David Cameron seems to have decided that Brown's New Labour government is so unpopular that threats to cut public services, previously seen as electoral suicide, can now be promised without risking his chance of getting into Number Ten.

And let us make no mistake about this, should Cameron march into Downing Street next year the cuts, when they come, will be deep and far-reaching. That George Osborne has promised business leaders that, "After three months in power we will be the most unpopular government since the war" should send shivers down the country's collective spine. Caring conservatism? We should be so lucky.

With the Tories touting their cuts throughout the media, the Lib-Dems, and now New Labour, are rushing to catch up: joining the cuts stampede albeit promising a more gentle application of the scalpel.

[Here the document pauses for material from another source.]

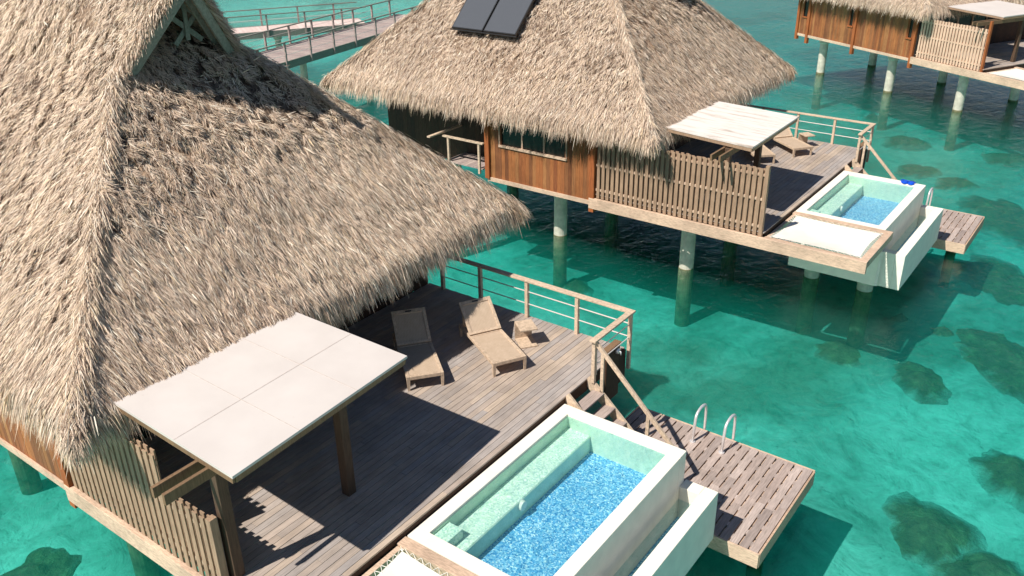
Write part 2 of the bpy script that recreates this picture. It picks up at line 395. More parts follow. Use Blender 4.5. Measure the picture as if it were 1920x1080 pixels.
def blades(dens, seed):
    """numpy thatch: returns verts, quads"""
    R = np.random.default_rng(seed); V = []; 
    def emit(root, d, nrm, L, W, lift, droop, roll):
        # three cross rows: root, mid, tip
        side = np.cross(nrm, d); side /= np.linalg.norm(side, axis=1, keepdims=True)
        side = side * np.cos(roll)[:, None] + nrm * np.sin(roll)[:, None]
        rows = []
        for t, wf in ((0, .8), (.5, 1.0), (1.0, .18)):
            c = root + d * (L * t)[:, None] + nrm * (lift * t)[:, None]
            c[:, 2] -= droop * t * t
            rows += [c - side * (W * wf * .5)[:, None], c + side * (W * wf * .5)[:, None]]
        V.append(np.stack(rows, 1))
    for nm, (o, ax, up, ln) in FACES.items():
        o = np.array(o); ax = np.array(ax); up = np.array(up)
        side_face = nm in ('near', 'far')
        smax = SR if side_face else GX + 1.35
        ph = {'near': 0, 'far': 2, 'front': 4, 'back': 5}[nm]
        fd = dens * {'near': 1.0, 'far': .25, 'front': 1.3, 'back': .2}[nm]
        n = int(fd * ln * smax * 1.4)
        a = R.uniform(0, ln, n); s = R.uniform(.12, smax, n)
        k = np.where(s < GX, s, GX - PR * (s - GX) / (SR - GX)) if side_face else s
        keep = (a > k - .04) & (a < ln - k + .04)
        a, s = a[keep], s[keep]
        # courses: bunch roots along rows with wobble
        row = .34 + .0 * s
        sw = s + .10 * np.sin(a * 1.7 + ph) + .05 * np.sin(a * 6.1)
        fr = (sw / row) % 1.0
        s = s - (fr ** 1.6 - fr) * row * .5
        s = np.clip(s, .12, smax)
        m = len(a)
        sv = np.where((s > GX) & side_face, SL2, SL)
        slope = np.outer(np.ones(m), up) + np.outer(sv, [0, 0, 1.0]); slope /= np.linalg.norm(slope, axis=1, keepdims=True)
        nv = np.cross(np.broadcast_to(ax, (m, 3)), slope); nv /= np.linalg.norm(nv, axis=1, keepdims=True)
        nv = np.where(nv[:, 2:3] < 0, -nv, nv)
        base = o + np.outer(a, ax) + np.outer(s, up); base[:, 2] += zs(s) if side_face else zp(s)
        lp = lump(a, s, ph)
        rough = np.clip((s - 1.7) / 1.2, 0, 1) if nm == 'front' else np.clip((s - .5) / .8, 0, 1) * .8
        rough = np.clip(rough * .8 + .15 * np.sin(a * .9 + 2 * np.sin(s * .8 + ph)), .05, 1)
        # tufts: blades of one bundle share a turn and a height
        ia = np.floor((a + .05 * np.sin(s * 9)) / .085).astype(np.int64); js = np.floor((s + .06 * np.sin(a * 7)) / .15).astype(np.int64)
        hsh = (ia * 73856093) ^ (js * 19349663) ^ (int(ph) * 83492791)
        h1 = ((hsh * 2654435761) % 100003) / 100003.0; h2 = ((hsh * 40503 + 977) % 99991) / 99991.0; h3 = ((hsh * 69069 + 5) % 99989) / 99989.0
        pit = np.where(h3 < (.12 if nm == 'front' else .05) * rough, -.08, 0)
        base += (lp * (.35 + .9 * rough) + R.uniform(-.025, .025, m) + (h2 - .5) * (.15 if nm == 'front' else .08) * (.3 + rough) + pit)[:, None] * nv
        ang = R.normal(0, 1, m) * (.15 + .34 * rough) + (h1 - .5) * (.3 + .9 * rough) + .10 * np.sin(a * 1.1)
        d = -np.cos(ang)[:, None] * slope + np.outer(np.sin(ang), ax)
        L = R.uniform(.12, .36, m) * (1 - .5 * rough); W = np.where(R.random(m) < .12, R.uniform(.013, .024, m), R.uniform(.005, .012, m))
        lift = R.uniform(-.01, .04, m) + rough * (h2 - .4) * (.12 if nm == 'front' else .06)
        emit(base, d, nv, L, W, lift, np.zeros(m), R.uniform(-.45, .45, m))
        # eave fringe
        slope = np.array(up) + np.array([0, 0, SL]); slope = slope / np.linalg.norm(slope)
        nv = np.cross(ax, slope); nv = nv / np.linalg.norm(nv)
        if nv[2] < 0: nv = -nv
        n = int(fd * ln * 1.5)
        a = R.uniform(.05, ln - .05, n); s = R.uniform(.02, .55, n)
        keep = (a > s - .1) & (a < ln - s + .1); a, s = a[keep], s[keep]; m = len(a)
        clump = .05 * np.sin(a * 4.3 + ph) + .05 * np.sin(a * 11.7) + .05 * np.sin(a * 23.1)
        base = o + np.outer(a, ax) + np.outer(s, up); base[:, 2] += zs(s) + R.uniform(-.24, .04, m)
        out = -up * .55 + np.array([0, 0, -.85]); out = out / np.linalg.norm(out)
        ang = R.normal(0, .10, m) + .08 * np.sin(a * 5.1)
        d = np.outer(np.cos(ang), out) + np.outer(np.sin(ang), ax)
        L = R.uniform(.16, .36, m) + clump * .6; L = np.clip(L, .12, .6)
        # a few long stragglers
        lg = R.random(m) < .012; L = np.where(lg, L + .16, L)
        emit(base, d, np.broadcast_to(nv, (m, 3)).copy(), L, R.uniform(.006, .015, m), R.uniform(-.03, .05, m), L * R.uniform(.25, .6, m), R.uniform(-.9, .9, m))
    # hips: tufts lying across the corner, both prow hips
    for (cx, cy, dx, dy) in ((EX1, EY0, -1, 1), (EX1, EY1, -1, -1), (EX0, EY0, 1, 1), (EX0, EY1, 1, -1)):
        n = int(dens * 9 if cx == EX1 else dens * 3)
        s = R.uniform(-.02, GX, n)
        base = np.stack([cx + dx * s, cy + dy * s, zs(s) + .03], 1) + R.normal(0, .05, (n, 3))
        q = R.uniform(-1, 1, n) * .95
        # between the two downslope directions
        w1 = (q + 1) / 2
        d = np.stack([-dx * (1 - w1), -dy * w1, -SL * np.ones(n) * .8], 1); d /= np.linalg.norm(d, axis=1, keepdims=True)
        nv = np.array([-dx * .5, -dy * .5, 1.0]); nv /= np.linalg.norm(nv)
        L = R.uniform(.15, .42, n)
        emit(base, d, np.broadcast_to(nv, (n, 3)).copy(), L, R.uniform(.006, .014, n), R.uniform(0, .07, n), L * .12, R.uniform(-1, 1, n))
        # corner beard
        n = int(dens * 1.6); s = R.uniform(0, .4, n)
        base = np.stack([cx + dx * s + R.normal(0, .08, n), cy + dy * s + R.normal(0, .08, n), zs(s) + R.uniform(-.2, .03, n)], 1)
        w1 = R.random(n)
        d = np.stack([-dx * (1 - w1) * .7, -dy * w1 * .7, -np.ones(n)], 1); d /= np.linalg.norm(d, axis=1, keepdims=True)
        L = R.uniform(.15, .36, n)
        emit(base, d, np.broadcast_to(nv, (n, 3)).copy(), L, R.uniform(.01, .024, n), R.uniform(-.02, .1, n), L * .4, R.uniform(-1, 1, n))
    # ridge capping and prow edge
    n = int(dens * 14)
    x = R.uniform(EX0 + GX - PR, EX1 - GX + PR, n); sg = np.where(R.random(n) < .5, -1.0, 1.0)
    base = np.stack([x, YM + sg * .02, np.full(n, zs(SR) + .05)], 1) + R.normal(0, .03, (n, 3))
    d = np.stack([R.normal(0, .15, n), sg, -np.ones(n) * .8], 1); d /= np.linalg.norm(d, axis=1, keepdims=True)
    nv = np.stack([np.zeros(n), sg * .6, np.ones(n)], 1); nv /= np.linalg.norm(nv, axis=1, keepdims=True)
    emit(base, d, nv, R.uniform(.3, .6, n), R.uniform(.012, .024, n), R.uniform(0, .05, n), np.zeros(n), R.uniform(-.5, .5, n))
    n = int(dens * 5); s = R.uniform(GX, SR, n); sg = np.where(R.random(n) < .5, 0, 1)
    base = np.stack([EX1 - GX + PR * (s - GX) / (SR - GX) - R.uniform(0, .25, n), np.where(sg == 0, EY0 + s, EY1 - s), zs(s) + R.uniform(-.2, .02, n)], 1)
    d = np.stack([R.uniform(.2, .9, n), np.where(sg == 0, -1, 1) * R.uniform(.3, 1, n), -R.uniform(.6, 1, n)], 1); d /= np.linalg.norm(d, axis=1, keepdims=True)
    nv = np.broadcast_to(np.array([.3, 0, 1.0]) / 1.044, (n, 3)).copy()
    emit(base, d, nv, R.uniform(.15, .38, n), R.uniform(.01, .02, n), R.uniform(0, .05, n), np.zeros(n), R.uniform(-.9, .9, n))
    V = np.concatenate(V, 0); nb = len(V)
    i = (np.arange(nb) * 6)[:, None]
    q = np.concatenate([i + np.array([[0, 1, 3, 2]]), i + np.array([[2, 3, 5, 4]])], 0)
    return V.reshape(-1, 3), q
def roof_mesh(key, dens, seed, off):
    if key in MESHES: return MESHES[key]
    v, q = blades(dens, seed)
    mb = roof_base(); bv = np.array(mb.v)
    nb = len(v)
    me = bpy.data.meshes.new('thatched_roof')
    allv = np.concatenate([v, bv], 0) - np.array(off)
    me.vertices.add(len(allv)); me.vertices.foreach_set('co', allv.astype(np.float32).ravel())
    loops = [q.ravel()] + [np.array(f) + nb for f in mb.f]
    sizes = np.concatenate([np.full(len(q), 4), np.array([len(f) for f in mb.f])])
    li = np.concatenate(loops).astype(np.int32)
    me.loops.add(len(li)); me.loops.foreach_set('vertex_index', li)
    me.polygons.add(len(sizes)); st = np.concatenate([[0], np.cumsum(sizes)[:-1]]).astype(np.int32)
    me.polygons.foreach_set('loop_start', st)
    try: me.polygons.foreach_set('loop_total', sizes.astype(np.int32))
    except Exception: pass
    mi = np.concatenate([np.zeros(len(q)), np.ones(len(mb.f))]).astype(np.int32)
    me.materials.append(M['thatch']); me.materials.append(M['thatch_base'])
    me.polygons.foreach_set('material_index', mi)
    me.update(calc_edges=True); me.validate()
    MESHES[key] = me; return me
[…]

Now of course there are certainly areas of public spending that could be cut with very few tears being shed: the replacement of Trident, ID cards, the occupation of Afghanistan, new aircraft carriers, the Eurofighter. Cut these and the world would almost certainly be a better place.

But there is no way that we should not accept the loss of child benefits, Education Maintenance Allowances, cuts in the NHS or schools budgets to be the price we must pay for rescuing the banking system from its own greed.

While Cameron targets the pensions of mostly low paid public sector workers, the abolition of the higher rate tax relief given on the pensions of the rich would make much more sense. As Polly Toynbee pointed out in the Guardian recently, "taxpayers contribute 10 times more in pension tax relief to the richest 1% of earners than the state pays to all retired public servants. If Labour made proper use of this killer fact, they would promise instead to abolish all higher-rate income tax pension subsidies, bringing in £6bn - far more than public pensions cost."

But sadly New Labour has spent so long cuddling up to the rich - while denigrating it's natural working class supporters in the trade union movement, that it seems incapable of using any such 'killer facts' against the Tory onslaught. Relying on Peter Mandelson to spin them out of election defeat is a recipe for disaster - and while it may cost Labour MPs their jobs in their tens or even hundreds, it will be the young, the sick, the elderly and the poor who will suffer in their millions.

In these circumstances Respect will continue to make the case for public spending against the promised cuts of a revived Thatcherite Conservatism. We will work will anyone and everyone on the progressive spectrum to counter the threat of a Tory victory.

But it is not our job to rescue a moribund Labour Party. In the coming election we will throw our resources into getting Respect members, not least Salma Yaqoob, George Galloway and Abjol Miah elected to parliament. We will need them to raise the banner of public provision against the new orthodoxy of further privatisation, austerity and attacks on pensions - whoever win the next election. And because we believe in the advancement of the totality of the Left we will support those who we believe will stand up to the future cutters whether that be Labour MPs such as John MacDonnell or Jeremy Corbyn, Greens such as Caroline Lucas or other progressives candidates who may yet emerge.

The Respect vision - of peace and social justice - is one of which we are proud and we believe will become ever more relevant and important in the coming months.

We do not have to accept the mantra of cuts, cuts and more cuts. The fight to defend public services has begun.